Structure of the cone of Vesuvius.—Between the end of the eighteenth century and the year 1822, the great crater of Vesuvius had been gradually filled by lava boiling up from below, and by scoriæ falling from the explosions of minor mouths which were formed at intervals on its bottom and sides. In place of a regular cavity, therefore, there was a rough and rocky plain, covered with blocks of lava and scoriæ, and cut by numerous fissures, from which clouds of vapor were evolved. But this state of things was totally changed by the eruption of October, 1822, when violent explosions, during the space of more than twenty days, broke up and threw out all this accumulated mass, so as to leave an immense gulf or chasm, of an irregular, but somewhat elliptical shape, about three miles in circumference when measured along the very sinuous and irregular line of its extreme margin, but somewhat less than three quarters of a mile in its longest diameter, which was directed from N. E. to S. W.[518] The depth of this tremendous abyss has been variously estimated; for from the hour of its formation it increased daily by the dilapidation of its sides. It measured, at first, according to the account of some authors, two thousand feet in depth from the extreme part of the existing summit;[519] but Mr. Scrope, when he saw it, soon after the eruption, estimated its depth at less than half that amount. More than eight hundred feet of the cone was carried away by the explosions, so that the mountain was reduced in height from about 4200 to 3400 feet.[520]
As we ascend the sloping sides, the volcano appears a mass of loose materials—a mere heap of rubbish, thrown together without the slightest order; but on arriving at the brim of the crater, and obtaining a view of the interior, we are agreeably surprised to discover that the conformation of the whole displays in every part the most perfect symmetry and arrangement. The materials are disposed in regular strata, slightly undulating, appearing, when viewed in front, to be disposed in horizontal planes. But, as we make the circuit of the edge of the crater, and observe the cliffs by which it is encircled projecting or receding in salient or retiring angles, we behold transverse sections of the currents of lava and beds of sand and scoriæ, and recognize their true dip. We then discover that they incline outwards from the axis of the cone, at angles varying from 30° to 40°. The whole cone, in fact, is composed of a number of concentric coatings of alternating lavas, sand, and scoriæ. Every shower of ashes which has fallen from above, and every stream of lava descending from the lips of the crater, have conformed to the outward surface of the hill, so that one conical envelope may be said to have been successively folded round another, until the aggregation of the whole mountain was completed. The marked separation into distinct beds results from the different colors and degrees of coarseness in the sands, scoriæ, and lava, and the alternation of these with each other.
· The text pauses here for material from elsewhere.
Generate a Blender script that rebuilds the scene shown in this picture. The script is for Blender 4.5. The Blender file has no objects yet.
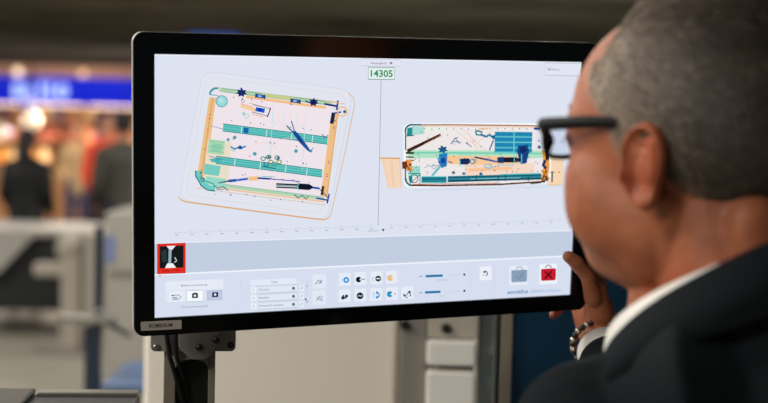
import bpy, bmesh, math, random
import numpy as np
from mathutils import Vector, Matrix, noise

random.seed(7)
rng = np.random.default_rng(7)
SC = bpy.context.scene
COL = SC.collection
PI = math.pi

# ------------------------------------------------------------------ camera
FPX = 1183.5
PITCH = math.radians(3.2)
ROLL = math.radians(1.4)
CAM = Vector((0, 0, 1.58))
R0 = Vector((1, 0, 0)); U0 = Vector((0, math.sin(PITCH), math.cos(PITCH)))
FW = Vector((0, math.cos(PITCH), -math.sin(PITCH)))
RC = (R0 * math.cos(ROLL) + U0 * math.sin(ROLL)).normalized()
UC = (U0 * math.cos(ROLL) - R0 * math.sin(ROLL)).normalized()
cam_data = bpy.data.cameras.new('camera')
cam = bpy.data.objects.new('camera', cam_data); COL.objects.link(cam)
cam.matrix_world = Matrix(((RC.x, UC.x, -FW.x, CAM.x), (RC.y, UC.y, -FW.y, CAM.y),
                           (RC.z, UC.z, -FW.z, CAM.z), (0, 0, 0, 1)))
cam_data.sensor_width = 36
cam_data.lens = 36 * FPX / 768
cam_data.clip_end = 200
cam_data.dof.use_dof = True
cam_data.dof.focus_distance = 1.38
cam_data.dof.aperture_fstop = 2.9
SC.camera = cam


def at(px, py, d):
    """the place that lies d metres in front of the lens behind photo point (px, py)"""
    return CAM + (FW + RC * ((px - 384) / FPX) - UC * ((py - 201.5) / FPX)) * d


# ------------------------------------------------------------------ light
world = bpy.data.worlds.new('world'); SC.world = world
world.use_nodes = True
world.node_tree.nodes['Background'].inputs[0].default_value = (0.80, 0.90, 1.0, 1)
world.node_tree.nodes['Background'].inputs[1].default_value = 0.08
SC.view_settings.view_transform = 'Standard'
SC.view_settings.look = 'None'
SC.view_settings.exposure = 0.0
SC.view_settings.gamma = 1.0
SC.view_settings.use_curve_mapping = False
CEIL_Z = 3.25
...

The greatest difficulty, on the first view, is to conceive how so much regularity can be produced, notwithstanding the unequal distribution of sand and scoriæ, driven by prevailing winds in particular eruptions, and the small breadth of each sheet of lava as it first flows out from the crater.
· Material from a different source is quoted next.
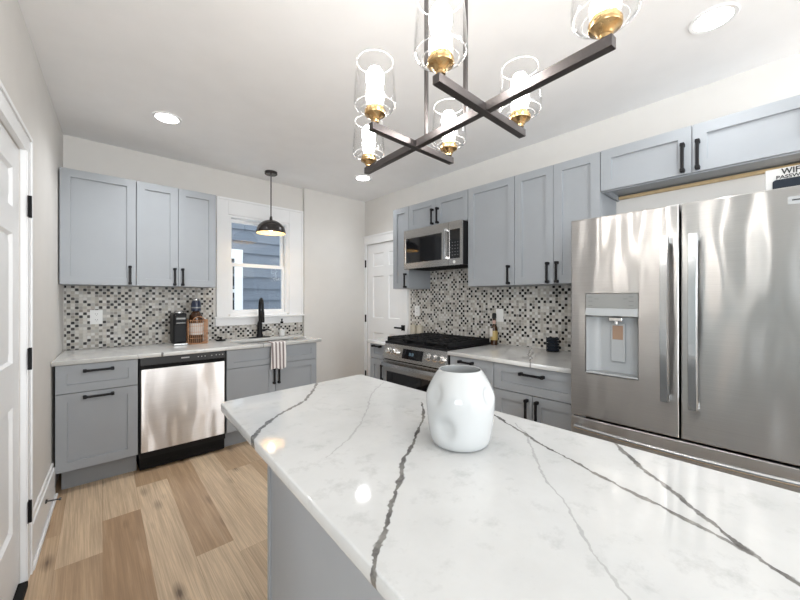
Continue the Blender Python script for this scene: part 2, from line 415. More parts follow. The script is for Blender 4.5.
def pull(bm, s, z, mp, length=0.15, vertical=True, d0=0.02):
    """black bar pull with thicker feet; s, z is its centre"""
    h = length / 2; r = 0.0075
    def bx(a0, a1, b0, b1, e0, e1, bev):   # a along the bar, b across it
        if vertical: box(bm, s + b0, s + b1, e0, e1, z + a0, z + a1, mp, bev)
        else: box(bm, s + a0, s + a1, e0, e1, z + b0, z + b1, mp, bev)
    bx(-h, h, -r, r, d0 + 0.022, d0 + 0.036, 0.003)
    for e in (-1, 1):
        c = e * (h - 0.009)
        bx(c - 0.010, c + 0.010, -0.0105, 0.0105, d0, d0 + 0.038, 0.004)
def slab(name_tmp, outer, holes, z0, z1, bev=0.003):
    """mesh of a plate with holes, made from a filled 2D curve"""
    cu = bpy.data.curves.new('tmp', 'CURVE'); cu.dimensions = '2D'; cu.fill_mode = 'BOTH'
    for poly in [outer] + holes:
        sp = cu.splines.new('POLY'); sp.points.add(len(poly) - 1); sp.use_cyclic_u = True
        for q, p in zip(poly, sp.points): p.co = (q[0], q[1], 0, 1)
    cu.extrude = (z1 - z0) / 2 - bev; cu.bevel_depth = bev; cu.bevel_resolution = 2; cu.offset = -bev
    o = bpy.data.objects.new('tmp', cu); COL.objects.link(o)
    dg = bpy.context.evaluated_depsgraph_get()
    me = bpy.data.meshes.new_from_object(o.evaluated_get(dg))
    bm = bmesh.new(); bm.from_mesh(me)
    bmesh.ops.remove_doubles(bm, verts=bm.verts, dist=1e-5)
    bmesh.ops.translate(bm, verts=bm.verts, vec=(0, 0, (z0 + z1) / 2))
    bpy.data.objects.remove(o); bpy.data.curves.remove(cu); bpy.data.meshes.remove(me)
    return bm
def rrect(x0, x1, y0, y1, r, n=6):
    out = []
    for cx, cy, a in ((x1 - r, y1 - r, 0), (x0 + r, y1 - r, 90), (x0 + r, y0 + r, 180), (x1 - r, y0 + r, 270)):
        for i in range(n + 1):
            t = math.radians(a + 90 * i / n); out.append((cx + r * math.cos(t), cy + r * math.sin(t)))
    return out
def text_bm(txt, size, fn, depth=0.0008, align='LEFT'):
    """letters as a mesh; fn(u, v, w) places them"""
    cu = bpy.data.curves.new('tmp', 'FONT'); cu.body = txt; cu.size = size; cu.extrude = depth; cu.offset = size * .022; cu.align_x = align
    o = bpy.data.objects.new('tmp', cu); COL.objects.link(o)
    dg = bpy.context.evaluated_depsgraph_get()
    me = bpy.data.meshes.new_from_object(o.evaluated_get(dg))
    bm = bmesh.new(); bm.from_mesh(me)
    for v in bm.verts: v.co = fn(*v.co)
    bpy.data.objects.remove(o); bpy.data.curves.remove(cu); bpy.data.meshes.remove(me)
    return bm

ORG = {}
def finish(name, bm, mat, origin, smooth=35):
    me = bpy.data.meshes.new(name)
    bmesh.ops.translate(bm, verts=bm.verts, vec=-Vector(origin))
    bm.to_mesh(me); bm.free()
    for mm in (mat if isinstance(mat, (list, tuple)) else [mat]): me.materials.append(mm)
    if smooth:
        for p in me.polygons: p.use_smooth = True
        me.set_sharp_from_angle(angle=math.radians(smooth))
    o = bpy.data.objects.new(name, me); COL.objects.link(o)
    if smooth:
        w = o.modifiers.new('normals', 'WEIGHTED_NORMAL'); w.keep_sharp = True; w.weight = 80
    return o
def tag(o, label=None, cat=None, group=None, kind=None):
    if label: o['label'] = label
    if cat: o['category'] = cat
    if group: o['group'] = group
    if kind: o['kind'] = kind
    return o
def root(name, loc, label, cat, group=None, kind=None):
    o = bpy.data.objects.new(name, None); COL.objects.link(o); o.location = loc
    o.empty_display_size = 0.05
    ORG[o.name] = Vector(loc); return tag(o, label, cat, group, kind)
def part(name, bm, mat, parent, label=None, smooth=35):
    o = finish(name, bm, mat, ORG[parent.name], smooth); o.parent = parent
    ORG[o.name] = ORG[parent.name]
    if label: o['label'] = label
    return o
def solo(name, bm, mat, label, cat, group=None, kind=None, smooth=35):
    xs = [v.co for v in bm.verts]
    org = Vector(((min(v.x for v in xs) + max(v.x for v in xs)) / 2, (min(v.y for v in xs) + max(v.y for v in xs)) / 2, min(v.z for v in xs)))
    o = finish(name, bm, mat, org, smooth); o.location = org; ORG[o.name] = org
    return tag(o, label, cat, group, kind)
def struct(name, bm, mat, label=None, cat='room', smooth=35):
    return solo(name, bm, mat, label, cat, None, 'structure', smooth)

# ------------------------------------------------------------------ room shell
YB, XR, ZC = 3.878, 2.839, 2.626
YREAR = -3.2
ZCT0, ZCT = 0.868, 0.898        # countertop underside and top

# floor: one mesh, a face per plank, tone held per plank
bm = nb()
lay = bm.loops.layers.float_color.new('plank')
PW = 0.18
seams = {-1: [2.37], 0: [2.70, 1.50], 1: [3.03, 1.62], 2: [2.012, 3.6], 3: [3.42, 1.9], 4: [2.86, 1.7], -2: [2.71, 1.4]}
tones = {(-1, 0): .75, (-1, 1): .30, (0, 0): .40, (0, 1): .95, (0, 2): .28, (1, 1): .18, (1, 2): .80, (2, 0): .15, (2, 1): .80, (2, 2): .30, (3, 1): .12, (3, 0): .3, (3, 2): .5,
         (4, 0): .25, (4, 1): .10, (4, 2): .65, (-2, 1): .6, (-2, 2): .75}
def plank_quad(x0, x1, y0, y1, tone, z):
    g = 0.0006
    # planks lie a hair out of square with the cabinets, as the room does
    P = lambda x, y: (x + (y - 2.5) * 0.028, y, z)
    vs = [bm.verts.new(P(*p)) for p in ((x0 + g, y0 + g), (x1 - g, y0 + g), (x1 - g, y1 - g), (x0 + g, y1 - g))]
    f = bm.faces.new(vs); cc = (tone, random.random(), random.random(), 1)
    for l in f.loops: l[lay] = cc
for k in range(-19, 18):
    x0 = 0.08 + PW * k; x1 = x0 + PW
    ys = sorted(seams.get(k, []))
    y = (ys[0] if ys else random.uniform(0.2, 1.2))
    if not ys: ys = [y]
    while ys[0] > YREAR: ys.insert(0, ys[0] - random.uniform(0.9, 1.25))
    while ys[-1] < YB + 0.1: ys.append(ys[-1] + 1.22)
    near = sorted(seams.get(k, []))
    for a, b_ in zip(ys[:-1], ys[1:]):
        if near:
            n = sum(1 for q in near if q <= a + 1e-6)
            tone = tones.get((k, n), random.choice((.15, .3, .45, .8)))
        else: tone = random.choice((.15, .25, .4, .6, .85))
        plank_quad(x0, x1, max(a, YREAR), min(b_, YB + 0.1), tone, 0.0)
fl_faces = list(bm.faces)
vs = [bm.verts.new(p) for p in ((-3.25, YREAR, -0.0015), (3.2, YREAR, -0.0015), (3.2, YB + .1, -0.0015), (-3.25, YB + .1, -0.0015))]
f = bm.faces.new(vs)
for l in f.loops: l[lay] = (1, 0, 0, 1)
box(bm, -3.25, 3.2, YREAR, YB + .1, -0.06, -0.003)
struct('floor', bm, MT['floor'], 'light oak plank floor with darker knotty boards', 'floor', smooth=0)

bm = nb(); box(bm, -3.25, 3.1, YREAR - .1, YB + .2, ZC, ZC + 0.1)
struct('ceiling', bm, MT['ceiling'], 'flat white ceiling above the kitchen', 'ceiling')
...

But, on a closer examination, we find that the appearance of extreme uniformity is delusive; for when a number of beds thin out gradually, and at different points, the eye does not without difficulty recognize the termination of any one stratum, but usually supposes it continuous with some other, which at a short distance may lie precisely in the same plane. The slight undulations, moreover, produced by inequalities on the sides of the hill on which the successive layers were moulded, assist the deception. As countless beds of sand and scoriæ constitute the greater part of the whole mass, these may sometimes mantle continuously round the whole cone; and even lava streams may be of considerable breadth when first they overflow, and since, in some eruptions, a considerable part of the upper portion of the cone breaks down at once, may form a sheet extending as far as the space which the eye usually takes in, in a single section.
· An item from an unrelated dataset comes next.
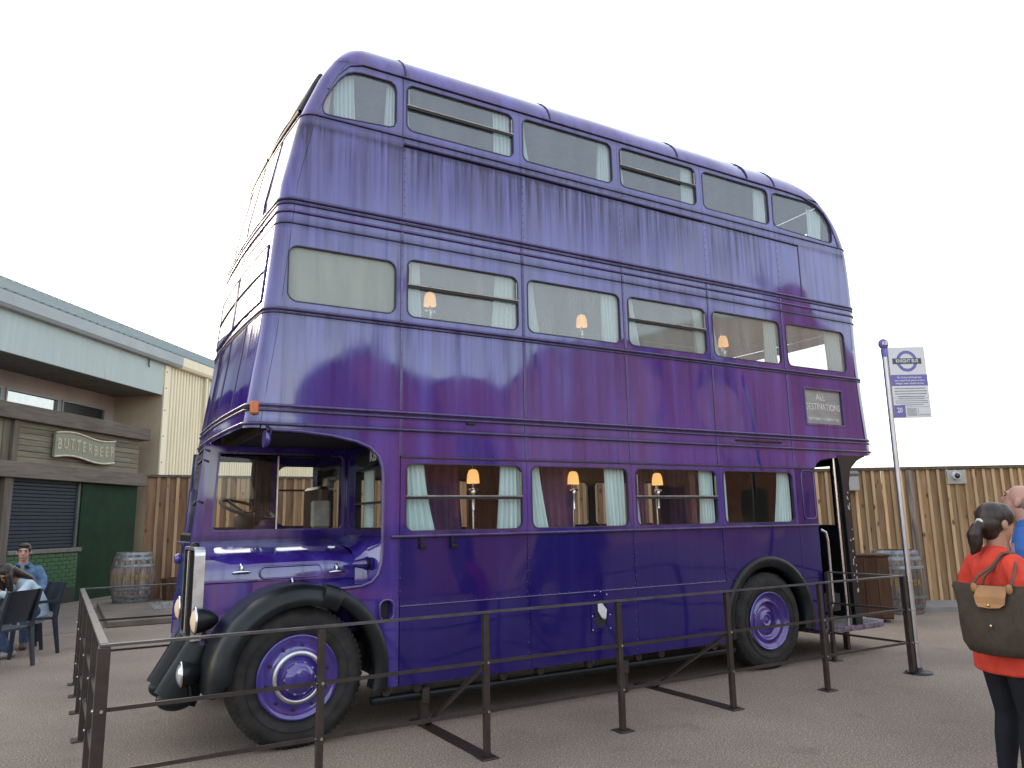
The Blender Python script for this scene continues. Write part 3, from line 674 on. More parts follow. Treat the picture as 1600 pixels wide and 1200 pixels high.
# windows -------------------------------------------------
def window(poly, gm, bar=None, y=.021, lab=None, rim='seam', t=.010):
    b = MB(); b.plate(poly, [shrink(poly, t)], -.004, .028); fo = b.build('window', rim, BUS)
    ip = shrink(poly, t-.003)
    b = MB(); tri = tessellate_polygon([[Vector((p[0], p[1], 0)) for p in ip]]); b.add([(p[0], y, p[1]) for p in ip], [tuple(q) for q in tri]); b.build('pane', gm, fo)
    if bar:
        x0 = min(p[0] for p in poly)+.004; x1 = max(p[0] for p in poly)-.004; z0 = min(p[1] for p in poly); z1 = max(p[1] for p in poly)
        zb = z0+(z1-z0)*bar
        b = MB(); b.box(x0, -.013, zb-.010, x1, .02, zb+.003, .003); b.build('glazing_bar', 'bar', fo)
        b = MB(); b.box(x0+.01, -.006, zb-.030, x1-.01, .010, zb-.0105); b.build('lower_bar', 'rubber', fo)
        for x in (x0+.012, x1-.022):
            b = MB(); b.box(x, -.006, zb+.006, x+.010, .011, z1-.06); b.build('stile', 'bar', fo)
    if lab: fo['label'] = lab
    return fo
window(T0p, 'glass_top'); window(T5p, 'glass_top'); window(M0p, 'glass_frost', lab='frosted blank front window')
for i in range(4): window(win_poly(*TW[i]), 'glass_top', .55 if i in (0, 2) else None)
for i in range(5): window(win_poly(*MW[i]), 'glass_mid', .56 if i in (0, 2) else None)
for i in range(4): window(win_poly(*LW[i], r=.07), 'glass_clear', .52 if i in (0, 2) else None)
b = MB(); p_ = rr(8.045, 1.545, 8.252, 2.09, .05, 5); b.tube([(x, -.003, z) for x, z in p_+p_[:1]], .008, 6, cap=False); b.build('blank_window_bead', 'purple_trim', BUS)
# destination box
b = MB(); b.plate(DP, [DPi], -.008, .05); DB = b.build('destination_box', 'purple_trim', BUS)
b = MB(); b.box(8.22, .026, 2.625, 8.92, .030, 3.07); b.build('blind', 'blind', DB)
text('lettering', 'ALL', .115, 'blind_text', DB, Matrix.Translation((8.54, .023, 2.965)) @ XZ, .002, sx=.85)
text('lettering', 'DESTINATIONS', .115, 'blind_text', DB, Matrix.Translation((8.57, .023, 2.845)) @ XZ, .002, sx=.80)
text('lettering', '(NOTHING UNDERWATER)', .05, 'blind_text', DB, Matrix.Translation((8.57, .023, 2.70)) @ XZ, .002, sx=.9)
b = MB(); b.add([(8.225, .012, 2.63), (8.915, .012, 2.63), (8.915, .012, 3.065), (8.225, .012, 3.065)], [(0, 1, 2, 3)]); b.build('pane', 'glass_clear', DB)
# advert frame rail, catch and flap under the middle deck
b = MB(); b.box(7.04, -.022, 2.385, 7.76, -.002, 2.405, .004); b.build('rail_slot', 'black', BUS)
b = MB(); b.box(3.78, -.022, 2.405, 3.86, -.002, 2.428, .004); b.build('catch', 'black', BUS)
for x in (3.34, 3.62):
    b = MB(); b.box(x, -.03, 1.385, x+.02, -.002, 1.47); b.box(x, -.045, 1.375, x+.05, -.01, 1.40, .004); b.build('bracket', 'black', BUS)
# fuel flap with its riveted plate
FP = rr(5.03, .575, 5.25, .94, .02, 2); FP = [(5.03, .575), (5.25, .575), (5.25, .83)]+arc(5.14, .83, .11, 0, 180, 10)[1:]
b = MB(); b.plate(FP, [[(x, z) for x, z in arc(5.14, .80, .062, 0, 180, 8)+arc(5.14, .67, .062, 180, 360, 8)]], -.014, -.002); FD = b.build('fuel_plate', 'purple_low', BUS)
b = MB(); b.box(5.05, -.0065, .59, 5.23, -.0055, .88); b.build('recess', 'dark', FD)
b = MB(); b.loft([[(5.10, -.02, .84), (5.14, -.03, .83), (5.15, -.012, .82)], [(5.10, -.02, .76), (5.19, -.035, .77), (5.17, -.012, .74)], [(5.14, -.02, .70), (5.18, -.03, .69), (5.17, -.012, .68)]], True, True, False); b.build('rag', 'sign_white', FD)
b = MB()
for x, z in [(5.04, .6), (5.24, .6), (5.04, .72), (5.24, .72), (5.04, .83), (5.24, .83), (5.07, .9), (5.21, .9), (5.14, .93)]: b.ball((x, -.015, z), .006, 6, 3)
o = b.build('rivets', 'sign_white', FD); o['kind'] = 'stuff'
# inside --------------------------------------------------
b = MB()
for z, x0, x1, ya in ((.80, 3.15, 8.25, .66), (2.30, 2.1, 9.35, .045), (4.06, 2.3, 9.3, .045)):
    b.box(x0, ya, z, x1, W_-.045, z+.04)
b.box(3.15, .045, .80, 6.72, .655, .84); b.box(8.05, .045, .80, 8.24, .655, .84)
b.build('deck_floor', 'wood_dark', BUS)
b = MB(); b.box(2.10, .045, 2.275, 9.3, W_-.045, 2.298); b.build('canopy_underside', 'dark', BUS)
lin_holes = [[T0p]+[win_poly(*q) for q in TW]+[T5p], [M0p]+[win_poly(*q) for q in MW], [win_poly(*q) for q in LW]]
for yA, yB, mt, off in ((.036, .042, 'cream', 0), (W_-.045, W_-.036, 'cream', 0)):
    for (z0, z1, x0, x1), hs, lower in (((4.10, 5.50, 2.42, 9.0), lin_holes[0], 0), ((2.34, 4.055, 2.16, 9.18), lin_holes[1], 0), ((1.12 if yA < 1 else .84, 2.27, 3.16, 8.24), lin_holes[2], 1)):
        top_ = [(8.85, z1-.04), (8.6, z1), (2.75, z1), (2.55, z1-.2)] if z1 > 5 else [(x1, z1), (x0, z1)]
        poly = [(x0, z0), (x1, z0)]+([(9.1, 5.0)] if z1 > 5 else [])+top_
        b = MB(); b.plate(poly, [shrink(h, -.012) for h in hs] if yA < 1 or lower else [], yA, yB); b.build('lining', 'wood_dark' if lower else mt, BUS)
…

The high inclination of some of the beds, and the firm union of the particles even where there is evidently no cement, is another striking feature in the volcanic tuffs and breccias, which seems at first not very easy of explanation. But the last great eruption afforded ample illustration of the manner in which these strata are formed. Fragments of lava, scoriæ, pumice, and sand, when they fall at slight distances from the summit, are only half cooled down from a state of fusion, and are afterwards acted upon by the heat from within, and by fumeroles or small crevices in the cone through which hot vapors are disengaged. Thus heated, the ejected fragments cohere together strongly; and the whole mass acquires such consistency in a few days, that fragments cannot be detached without a smart blow of the hammer. At the same time sand and scoriæ, ejected to a greater distance, remain incoherent.[521]